Dataset section:
>> Begin

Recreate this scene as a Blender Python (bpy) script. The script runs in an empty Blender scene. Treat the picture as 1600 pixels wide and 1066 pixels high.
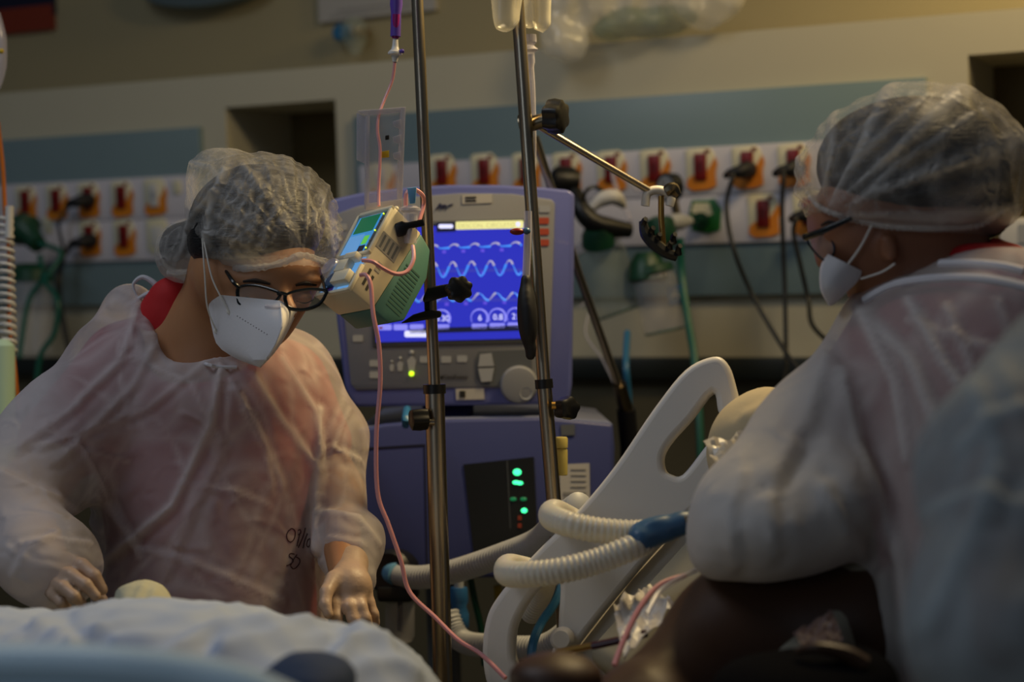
import bpy, bmesh, math, random
import numpy as np
from mathutils import Vector, Matrix
from mathutils.bvhtree import BVHTree
random.seed(7); np.random.seed(7)
SC = bpy.context.scene
COL = SC.collection
# ------------------------------------------------------------------ camera
F = 2700.0
PITCH = 153 / 2700.0
ROLL = 0.031
CAM = Vector((0, 0, 1.35))
fw = Vector((0, math.cos(PITCH), -math.sin(PITCH)))
r0 = Vector((1, 0, 0)); u0 = r0.cross(fw)
rt = math.cos(ROLL) * r0 - math.sin(ROLL) * u0
up = math.sin(ROLL) * r0 + math.cos(ROLL) * u0
cd = bpy.data.cameras.new('camera'); cam = bpy.data.objects.new('camera', cd); COL.objects.link(cam)
cam.matrix_world = Matrix(((rt.x, up.x, -fw.x, CAM.x), (rt.y, up.y, -fw.y, CAM.y), (rt.z, up.z, -fw.z, CAM.z), (0, 0, 0, 1)))
cd.sensor_width = 36; cd.lens = F / 1600 * 36; cd.clip_start = 0.05
cd.dof.use_dof = True; cd.dof.focus_distance = 2.13; cd.dof.aperture_fstop = 3.0
SC.camera = cam
# ------------------------------------------------------------------ world, lamps, exposure
SC.view_settings.view_transform = 'Standard'; SC.view_settings.look = 'None'
SC.view_settings.exposure = 0.0; SC.view_settings.gamma = 1.0; SC.view_settings.use_curve_mapping = False
w = bpy.data.worlds.new('world'); SC.world = w; w.use_nodes = True
w.node_tree.nodes['Background'].inputs[0].default_value = (0.70, 0.82, 1.0, 1)
w.node_tree.nodes['Background'].inputs[1].default_value = 0.042

def area(name, loc, tgt, size, power, col):
    l = bpy.data.lights.new(name, 'AREA'); l.shape = 'RECTANGLE'; l.size = size[0]; l.size_y = size[1]; l.energy = power; l.color = col
    o = bpy.data.objects.new(name, l); COL.objects.link(o); o.location = loc
    o.rotation_euler = (Vector(tgt) - Vector(loc)).to_track_quat('-Z', 'Y').to_euler()
    return o
area('lamp_bed_warm', (0.78, 2.22, 2.45), (-0.2, 2.15, 1.1), (0.35, 0.35), 11.0, (1.0, 0.76, 0.42))
bl = area('fill_nurse_warm', (0.42, 2.42, 2.06), (-0.33, 2.1, 1.05), (0.12, 0.12), 2.5, (1.0, 0.74, 0.34)); bl.data.spread = math.radians(80)  # added unseen fill, narrow spread, warms the left nurse's gown and spares the wall
area('lamp_wall_warm', (1.15, 2.85, 2.35), (1.35, 4.0, 1.9), (0.3, 0.3), 8.0, (1.0, 0.72, 0.30))
area('lamp_ceiling', (-1.3, 1.7, 3.0), (-0.3, 2.3, 1.0), (0.9, 0.9), 10.5, (0.84, 0.90, 1.0))
area('window_daylight', (-1.6, -0.6, 2.0), (0.1, 2.0, 1.0), (1.2, 1.2), 4.4, (0.70, 0.83, 1.0))

# ------------------------------------------------------------------ helpers
def P(px, py, d):
    return CAM + d * (fw + (px - 800) / F * rt - (py - 533) / F * up)

def proj(V):
    """pixel positions of world points (n,3): used to read distances along fabric folds"""
    q = V - np.array(CAM)
    d = q @ np.array(fw)
    return 800 + F * (q @ np.array(rt)) / d, 533 - F * (q @ np.array(up)) / d, d

def hexc(h):
    h = h.lstrip('#'); c = [int(h[i:i + 2], 16) / 255 for i in (0, 2, 4)]
    return tuple(((x / 12.92) if x <= 0.04045 else ((x + 0.055) / 1.055) ** 2.4) for x in c) + (1,)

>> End

Written task: Extract all the data above exactly, excluding every picture.

Answer to this task:
Recreate this scene as a Blender Python (bpy) script. The script runs in an empty Blender scene. Treat the picture as 1600 pixels wide and 1066 pixels high.
import bpy, bmesh, math, random
import numpy as np
from mathutils import Vector, Matrix
from mathutils.bvhtree import BVHTree
random.seed(7); np.random.seed(7)
SC = bpy.context.scene
COL = SC.collection
# ------------------------------------------------------------------ camera
F = 2700.0
PITCH = 153 / 2700.0
ROLL = 0.031
CAM = Vector((0, 0, 1.35))
fw = Vector((0, math.cos(PITCH), -math.sin(PITCH)))
r0 = Vector((1, 0, 0)); u0 = r0.cross(fw)
rt = math.cos(ROLL) * r0 - math.sin(ROLL) * u0
up = math.sin(ROLL) * r0 + math.cos(ROLL) * u0
cd = bpy.data.cameras.new('camera'); cam = bpy.data.objects.new('camera', cd); COL.objects.link(cam)
cam.matrix_world = Matrix(((rt.x, up.x, -fw.x, CAM.x), (rt.y, up.y, -fw.y, CAM.y), (rt.z, up.z, -fw.z, CAM.z), (0, 0, 0, 1)))
cd.sensor_width = 36; cd.lens = F / 1600 * 36; cd.clip_start = 0.05
cd.dof.use_dof = True; cd.dof.focus_distance = 2.13; cd.dof.aperture_fstop = 3.0
SC.camera = cam
# ------------------------------------------------------------------ world, lamps, exposure
SC.view_settings.view_transform = 'Standard'; SC.view_settings.look = 'None'
SC.view_settings.exposure = 0.0; SC.view_settings.gamma = 1.0; SC.view_settings.use_curve_mapping = False
w = bpy.data.worlds.new('world'); SC.world = w; w.use_nodes = True
w.node_tree.nodes['Background'].inputs[0].default_value = (0.70, 0.82, 1.0, 1)
w.node_tree.nodes['Background'].inputs[1].default_value = 0.042

def area(name, loc, tgt, size, power, col):
    l = bpy.data.lights.new(name, 'AREA'); l.shape = 'RECTANGLE'; l.size = size[0]; l.size_y = size[1]; l.energy = power; l.color = col
    o = bpy.data.objects.new(name, l); COL.objects.link(o); o.location = loc
    o.rotation_euler = (Vector(tgt) - Vector(loc)).to_track_quat('-Z', 'Y').to_euler()
    return o
area('lamp_bed_warm', (0.78, 2.22, 2.45), (-0.2, 2.15, 1.1), (0.35, 0.35), 11.0, (1.0, 0.76, 0.42))
bl = area('fill_nurse_warm', (0.42, 2.42, 2.06), (-0.33, 2.1, 1.05), (0.12, 0.12), 2.5, (1.0, 0.74, 0.34)); bl.data.spread = math.radians(80)  # added unseen fill, narrow spread, warms the left nurse's gown and spares the wall
area('lamp_wall_warm', (1.15, 2.85, 2.35), (1.35, 4.0, 1.9), (0.3, 0.3), 8.0, (1.0, 0.72, 0.30))
area('lamp_ceiling', (-1.3, 1.7, 3.0), (-0.3, 2.3, 1.0), (0.9, 0.9), 10.5, (0.84, 0.90, 1.0))
area('window_daylight', (-1.6, -0.6, 2.0), (0.1, 2.0, 1.0), (1.2, 1.2), 4.4, (0.70, 0.83, 1.0))

# ------------------------------------------------------------------ helpers
def P(px, py, d):
    return CAM + d * (fw + (px - 800) / F * rt - (py - 533) / F * up)

def proj(V):
    """pixel positions of world points (n,3): used to read distances along fabric folds"""
    q = V - np.array(CAM)
    d = q @ np.array(fw)
    return 800 + F * (q @ np.array(rt)) / d, 533 - F * (q @ np.array(up)) / d, d

def hexc(h):
    h = h.lstrip('#'); c = [int(h[i:i + 2], 16) / 255 for i in (0, 2, 4)]
    return tuple(((x / 12.92) if x <= 0.04045 else ((x + 0.055) / 1.055) ** 2.4) for x in c) + (1,)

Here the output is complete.